- Stated exercise: Tell how many lines carry the word "scene"; the reply is the number and nothing else.

- Supplied data:
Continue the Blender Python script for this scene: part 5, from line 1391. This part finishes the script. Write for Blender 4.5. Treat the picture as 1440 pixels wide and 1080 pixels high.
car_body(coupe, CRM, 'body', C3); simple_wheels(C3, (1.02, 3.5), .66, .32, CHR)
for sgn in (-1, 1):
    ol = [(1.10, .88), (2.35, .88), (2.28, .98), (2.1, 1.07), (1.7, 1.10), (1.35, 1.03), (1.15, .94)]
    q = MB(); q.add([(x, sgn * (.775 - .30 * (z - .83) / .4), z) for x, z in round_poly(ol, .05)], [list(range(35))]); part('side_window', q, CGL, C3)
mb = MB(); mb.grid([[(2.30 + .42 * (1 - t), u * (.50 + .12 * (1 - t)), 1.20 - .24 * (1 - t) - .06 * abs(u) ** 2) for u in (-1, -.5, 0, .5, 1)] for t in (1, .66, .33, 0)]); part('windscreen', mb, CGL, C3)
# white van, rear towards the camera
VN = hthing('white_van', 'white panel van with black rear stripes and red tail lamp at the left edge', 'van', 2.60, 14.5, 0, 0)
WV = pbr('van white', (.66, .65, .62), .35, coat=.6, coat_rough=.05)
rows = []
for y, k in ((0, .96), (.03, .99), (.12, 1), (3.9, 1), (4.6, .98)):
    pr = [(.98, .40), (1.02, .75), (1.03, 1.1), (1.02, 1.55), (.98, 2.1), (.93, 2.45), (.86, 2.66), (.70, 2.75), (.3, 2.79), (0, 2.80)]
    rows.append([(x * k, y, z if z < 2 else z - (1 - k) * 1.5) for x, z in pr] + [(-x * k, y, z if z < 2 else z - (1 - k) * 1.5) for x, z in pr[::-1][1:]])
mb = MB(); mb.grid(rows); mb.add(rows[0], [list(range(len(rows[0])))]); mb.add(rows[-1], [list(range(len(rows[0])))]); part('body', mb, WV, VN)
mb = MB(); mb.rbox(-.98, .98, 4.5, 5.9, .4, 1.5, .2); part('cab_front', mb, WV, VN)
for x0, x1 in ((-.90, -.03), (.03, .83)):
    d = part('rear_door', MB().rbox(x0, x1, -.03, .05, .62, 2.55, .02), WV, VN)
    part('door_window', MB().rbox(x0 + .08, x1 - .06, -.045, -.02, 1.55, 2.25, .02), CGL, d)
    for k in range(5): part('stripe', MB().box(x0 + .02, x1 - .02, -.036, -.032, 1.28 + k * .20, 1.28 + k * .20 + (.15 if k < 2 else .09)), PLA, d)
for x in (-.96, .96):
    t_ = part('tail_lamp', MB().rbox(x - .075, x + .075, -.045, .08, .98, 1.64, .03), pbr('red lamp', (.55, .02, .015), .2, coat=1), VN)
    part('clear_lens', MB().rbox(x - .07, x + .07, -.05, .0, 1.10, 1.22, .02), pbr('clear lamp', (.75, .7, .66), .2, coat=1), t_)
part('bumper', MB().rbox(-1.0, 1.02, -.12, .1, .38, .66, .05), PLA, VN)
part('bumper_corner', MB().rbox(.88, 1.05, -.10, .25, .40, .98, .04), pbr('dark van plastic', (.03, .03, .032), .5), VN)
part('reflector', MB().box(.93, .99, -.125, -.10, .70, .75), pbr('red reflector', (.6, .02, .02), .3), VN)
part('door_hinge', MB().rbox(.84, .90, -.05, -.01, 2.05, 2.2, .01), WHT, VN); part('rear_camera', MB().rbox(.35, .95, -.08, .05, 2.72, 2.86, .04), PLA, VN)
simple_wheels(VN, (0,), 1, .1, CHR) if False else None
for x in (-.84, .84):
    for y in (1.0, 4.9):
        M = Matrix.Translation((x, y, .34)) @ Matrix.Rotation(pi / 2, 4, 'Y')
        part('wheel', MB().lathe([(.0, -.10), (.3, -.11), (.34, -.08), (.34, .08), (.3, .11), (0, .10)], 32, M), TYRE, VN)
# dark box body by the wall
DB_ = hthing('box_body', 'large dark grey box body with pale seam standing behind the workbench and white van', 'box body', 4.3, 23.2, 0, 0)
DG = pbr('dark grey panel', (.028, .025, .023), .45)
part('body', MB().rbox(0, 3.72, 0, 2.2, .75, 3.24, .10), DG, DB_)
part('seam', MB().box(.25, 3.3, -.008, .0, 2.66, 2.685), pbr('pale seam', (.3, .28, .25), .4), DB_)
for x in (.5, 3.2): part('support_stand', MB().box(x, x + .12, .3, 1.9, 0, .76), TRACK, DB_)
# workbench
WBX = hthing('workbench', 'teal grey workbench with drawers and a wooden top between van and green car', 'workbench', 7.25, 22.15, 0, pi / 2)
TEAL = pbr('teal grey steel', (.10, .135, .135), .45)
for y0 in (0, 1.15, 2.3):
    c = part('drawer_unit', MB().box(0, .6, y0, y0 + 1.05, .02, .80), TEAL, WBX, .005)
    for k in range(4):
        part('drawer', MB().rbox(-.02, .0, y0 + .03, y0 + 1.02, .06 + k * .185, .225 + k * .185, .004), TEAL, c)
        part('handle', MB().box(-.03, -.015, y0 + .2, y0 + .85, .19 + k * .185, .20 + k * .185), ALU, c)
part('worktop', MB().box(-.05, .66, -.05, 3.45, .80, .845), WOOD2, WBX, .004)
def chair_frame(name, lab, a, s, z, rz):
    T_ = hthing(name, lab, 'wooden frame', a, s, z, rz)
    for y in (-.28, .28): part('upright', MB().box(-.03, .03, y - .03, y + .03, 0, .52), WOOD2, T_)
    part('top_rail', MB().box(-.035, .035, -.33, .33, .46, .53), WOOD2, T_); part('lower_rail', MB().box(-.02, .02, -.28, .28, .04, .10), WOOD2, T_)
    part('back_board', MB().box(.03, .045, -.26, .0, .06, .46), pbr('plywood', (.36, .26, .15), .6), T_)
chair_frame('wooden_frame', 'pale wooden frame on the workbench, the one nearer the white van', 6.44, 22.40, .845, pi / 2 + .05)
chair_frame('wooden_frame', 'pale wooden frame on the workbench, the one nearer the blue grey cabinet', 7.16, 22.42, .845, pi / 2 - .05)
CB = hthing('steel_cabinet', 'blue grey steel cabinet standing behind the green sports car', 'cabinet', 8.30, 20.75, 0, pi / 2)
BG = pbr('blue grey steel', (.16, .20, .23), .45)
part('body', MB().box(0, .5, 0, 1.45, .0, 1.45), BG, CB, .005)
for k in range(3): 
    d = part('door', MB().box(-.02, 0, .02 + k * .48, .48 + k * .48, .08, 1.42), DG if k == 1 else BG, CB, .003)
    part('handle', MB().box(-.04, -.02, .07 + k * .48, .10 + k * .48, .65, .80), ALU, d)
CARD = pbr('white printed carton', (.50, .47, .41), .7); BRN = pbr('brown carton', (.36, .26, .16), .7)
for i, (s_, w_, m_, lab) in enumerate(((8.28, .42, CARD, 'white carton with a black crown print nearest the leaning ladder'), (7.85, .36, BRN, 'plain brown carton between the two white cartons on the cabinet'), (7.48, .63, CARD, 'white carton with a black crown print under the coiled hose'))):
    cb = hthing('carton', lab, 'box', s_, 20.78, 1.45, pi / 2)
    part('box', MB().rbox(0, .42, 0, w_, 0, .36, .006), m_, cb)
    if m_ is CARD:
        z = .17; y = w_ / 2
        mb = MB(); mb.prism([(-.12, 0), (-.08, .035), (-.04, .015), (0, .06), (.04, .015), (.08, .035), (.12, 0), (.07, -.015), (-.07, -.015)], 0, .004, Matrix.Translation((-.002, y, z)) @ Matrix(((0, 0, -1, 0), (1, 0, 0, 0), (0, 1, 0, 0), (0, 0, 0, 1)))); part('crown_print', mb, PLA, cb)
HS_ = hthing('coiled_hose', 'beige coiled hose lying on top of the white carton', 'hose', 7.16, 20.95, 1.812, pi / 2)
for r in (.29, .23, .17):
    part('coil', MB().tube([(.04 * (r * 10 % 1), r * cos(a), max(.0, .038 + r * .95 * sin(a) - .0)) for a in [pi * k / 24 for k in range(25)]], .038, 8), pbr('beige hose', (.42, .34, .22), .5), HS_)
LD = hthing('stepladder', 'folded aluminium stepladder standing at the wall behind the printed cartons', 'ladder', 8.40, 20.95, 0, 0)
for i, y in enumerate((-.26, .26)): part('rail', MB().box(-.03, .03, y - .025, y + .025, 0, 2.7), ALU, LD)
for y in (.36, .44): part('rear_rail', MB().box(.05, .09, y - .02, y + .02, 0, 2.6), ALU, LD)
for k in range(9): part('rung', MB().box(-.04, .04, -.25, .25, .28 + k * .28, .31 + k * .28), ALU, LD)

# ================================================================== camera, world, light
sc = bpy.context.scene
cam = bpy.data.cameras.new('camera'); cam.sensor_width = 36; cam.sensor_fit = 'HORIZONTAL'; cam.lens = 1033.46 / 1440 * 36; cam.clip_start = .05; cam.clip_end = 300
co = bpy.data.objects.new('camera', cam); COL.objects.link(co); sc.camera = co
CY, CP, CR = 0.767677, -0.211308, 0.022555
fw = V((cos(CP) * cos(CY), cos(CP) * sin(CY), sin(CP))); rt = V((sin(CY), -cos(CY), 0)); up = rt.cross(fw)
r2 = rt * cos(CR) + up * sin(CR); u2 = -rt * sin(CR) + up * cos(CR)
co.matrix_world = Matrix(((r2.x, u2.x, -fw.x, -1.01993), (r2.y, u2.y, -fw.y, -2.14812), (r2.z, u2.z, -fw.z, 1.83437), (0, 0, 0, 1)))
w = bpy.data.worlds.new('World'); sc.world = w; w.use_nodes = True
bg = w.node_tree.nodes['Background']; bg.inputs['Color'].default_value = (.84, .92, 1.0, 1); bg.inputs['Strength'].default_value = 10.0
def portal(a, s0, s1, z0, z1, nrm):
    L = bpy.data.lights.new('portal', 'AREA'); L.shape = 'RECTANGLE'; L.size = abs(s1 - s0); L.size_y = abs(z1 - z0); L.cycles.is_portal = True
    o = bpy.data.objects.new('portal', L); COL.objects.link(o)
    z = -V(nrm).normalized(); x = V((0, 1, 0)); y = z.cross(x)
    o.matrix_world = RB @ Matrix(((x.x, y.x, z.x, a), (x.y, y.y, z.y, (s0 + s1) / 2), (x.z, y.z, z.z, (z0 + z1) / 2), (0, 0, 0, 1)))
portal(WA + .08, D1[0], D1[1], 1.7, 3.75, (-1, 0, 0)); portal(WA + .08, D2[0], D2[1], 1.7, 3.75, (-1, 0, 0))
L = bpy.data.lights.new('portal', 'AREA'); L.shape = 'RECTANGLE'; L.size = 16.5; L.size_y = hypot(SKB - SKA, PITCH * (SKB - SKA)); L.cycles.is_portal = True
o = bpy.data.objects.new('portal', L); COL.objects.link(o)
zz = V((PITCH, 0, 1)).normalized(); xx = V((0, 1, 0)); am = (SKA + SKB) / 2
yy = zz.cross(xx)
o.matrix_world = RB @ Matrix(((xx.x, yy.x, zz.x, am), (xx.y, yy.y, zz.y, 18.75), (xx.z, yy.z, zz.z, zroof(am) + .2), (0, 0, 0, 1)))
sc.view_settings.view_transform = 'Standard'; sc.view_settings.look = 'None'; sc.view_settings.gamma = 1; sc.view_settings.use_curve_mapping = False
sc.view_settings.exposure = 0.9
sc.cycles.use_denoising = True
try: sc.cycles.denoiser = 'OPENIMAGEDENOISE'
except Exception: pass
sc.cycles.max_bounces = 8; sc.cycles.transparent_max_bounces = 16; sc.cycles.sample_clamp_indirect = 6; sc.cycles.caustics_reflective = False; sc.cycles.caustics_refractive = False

- Result of this exercise: 2